Die Verpackung und Aufmachung eines Lebensmittels darf keine Zutaten vortäuschen, die das Produkt gar nicht enthält. Ein richtiges und vollständiges Zutatenverzeichnis reicht allein nicht aus, um einen falschen oder missverständlichen Eindruck auf der sonstigen Etikettierung zu berichtigen. Das hat der Europäische Gerichtshof (EuGH) in einem Grundsatzurteil entschieden, dessen Begründung jetzt vorliegt.
Hintergrund ist eine Klage des Verbraucherzentrale Bundesverbands (vzbv) gegen die Firma Teekanne, die derzeit noch vor dem Bundesgerichtshof verhandelt wird. Diese vertrieb den aromatisierten Früchtetee „Felix Himbeer-Vanille Abenteuer“. Auf der Vorderseite der Verpackung waren Himbeeren und Vanilleblüten abgebildet. Außerdem waren dort die Hinweise „Früchtetee mit natürlichen Aromen“ und „nur natürliche Zutaten“ prominent platziert. Nach Ansicht des vzbv vermittelten diese Botschaften Verbrauchern den Eindruck, dass der Tee natürliche Bestandteile aus Himbeeren und Vanille enthalte.
Tatsächlich enthielt der Tee keinerlei natürliche Bestandteile oder Aromen dieser Früchte. Das ergab sich aus dem klein gedruckten Zutatenverzeichnis auf der Rückseite der Verpackung. Der Tee bestand hauptsächlich aus Hibiskus, Äpfeln, Brombeerblättern, Orangenschalen, Hagebutten und natürlichem Aroma mit Vanille- und Himbeergeschmack.
Der Bundesgerichtshof wollte vom EuGH wissen: Ist es mit der europäischen Richtlinie zur Kennzeichnung von Lebensmitteln vereinbar, wenn die Verpackung den Eindruck erweckt, dass eine bestimmte Zutat enthalten ist, obwohl diese nicht vorhanden ist und sich das allein aus dem Zutatenverzeichnis ergibt. Die Antwort des EuGH: Nein. Ein richtiges und vollständiges Zutatenverzeichnis schließt eine Irreführung der Verbraucher nicht aus, wenn die sonstige Etikettierung eine Zutat suggeriert, die das Produkt gar nicht enthält. Entscheidend ist der Eindruck, den das Etikett bei einem normal informierten, angemessen aufmerksamen und verständigen Durchschnittsverbraucher erweckt. Dabei sind unter anderem die verwendeten Begriffe und Abbildungen sowie ihre Platzierung, Größe und Farbe auf der Verpackung zu berücksichtigen.

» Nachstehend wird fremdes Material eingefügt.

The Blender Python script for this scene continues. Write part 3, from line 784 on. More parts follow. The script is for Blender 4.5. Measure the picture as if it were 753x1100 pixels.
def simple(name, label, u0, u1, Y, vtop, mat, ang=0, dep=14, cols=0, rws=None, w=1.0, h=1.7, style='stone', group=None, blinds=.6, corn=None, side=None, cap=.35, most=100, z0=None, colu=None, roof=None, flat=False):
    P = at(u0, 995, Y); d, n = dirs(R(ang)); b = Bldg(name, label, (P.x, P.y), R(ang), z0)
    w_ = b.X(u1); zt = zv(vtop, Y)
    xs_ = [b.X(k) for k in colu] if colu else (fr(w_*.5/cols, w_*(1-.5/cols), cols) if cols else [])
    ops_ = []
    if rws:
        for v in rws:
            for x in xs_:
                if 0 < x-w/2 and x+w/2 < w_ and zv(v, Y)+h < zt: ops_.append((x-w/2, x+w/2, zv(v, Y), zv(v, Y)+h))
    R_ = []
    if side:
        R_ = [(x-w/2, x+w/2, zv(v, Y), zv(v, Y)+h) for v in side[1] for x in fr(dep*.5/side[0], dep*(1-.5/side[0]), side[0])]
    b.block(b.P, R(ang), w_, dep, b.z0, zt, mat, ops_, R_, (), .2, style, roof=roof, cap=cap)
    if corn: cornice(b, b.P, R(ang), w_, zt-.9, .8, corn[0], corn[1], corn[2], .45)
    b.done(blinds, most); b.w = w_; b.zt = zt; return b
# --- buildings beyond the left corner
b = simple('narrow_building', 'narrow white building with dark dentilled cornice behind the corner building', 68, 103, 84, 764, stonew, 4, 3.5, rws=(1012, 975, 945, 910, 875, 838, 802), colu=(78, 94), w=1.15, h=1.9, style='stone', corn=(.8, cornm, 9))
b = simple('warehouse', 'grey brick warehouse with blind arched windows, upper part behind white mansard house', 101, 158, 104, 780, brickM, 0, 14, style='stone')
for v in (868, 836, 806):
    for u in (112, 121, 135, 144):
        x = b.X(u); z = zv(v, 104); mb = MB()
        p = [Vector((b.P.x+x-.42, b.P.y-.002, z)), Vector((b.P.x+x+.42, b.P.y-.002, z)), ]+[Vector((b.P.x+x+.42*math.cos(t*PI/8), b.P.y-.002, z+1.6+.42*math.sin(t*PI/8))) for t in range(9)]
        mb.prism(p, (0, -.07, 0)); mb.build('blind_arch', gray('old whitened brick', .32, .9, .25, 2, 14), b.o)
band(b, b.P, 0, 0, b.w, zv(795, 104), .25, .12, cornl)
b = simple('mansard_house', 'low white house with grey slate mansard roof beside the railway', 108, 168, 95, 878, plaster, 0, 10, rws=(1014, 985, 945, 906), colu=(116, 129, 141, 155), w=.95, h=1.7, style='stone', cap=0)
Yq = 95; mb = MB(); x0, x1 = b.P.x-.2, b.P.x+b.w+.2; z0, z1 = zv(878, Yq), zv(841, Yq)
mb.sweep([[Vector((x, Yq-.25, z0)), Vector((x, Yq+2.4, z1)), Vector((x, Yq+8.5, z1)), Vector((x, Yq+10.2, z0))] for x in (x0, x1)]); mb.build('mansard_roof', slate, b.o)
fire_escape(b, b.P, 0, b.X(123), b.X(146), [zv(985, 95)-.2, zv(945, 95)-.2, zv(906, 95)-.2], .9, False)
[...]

Nach der EuGH Entscheidung ist der Weg frei für ein endgültiges Urteil des Bundesgerichts in dem bereits 2011 begonnenen Rechtstreit. Der BGH hatte in seiner Vorlage an den EuGH die Auffassung vertreten, dass die umstrittene Aufmachung des Früchtetees geeignet sei, einen unrichtigen Eindruck hinsichtlich seiner Zusammensetzung zu erwecken.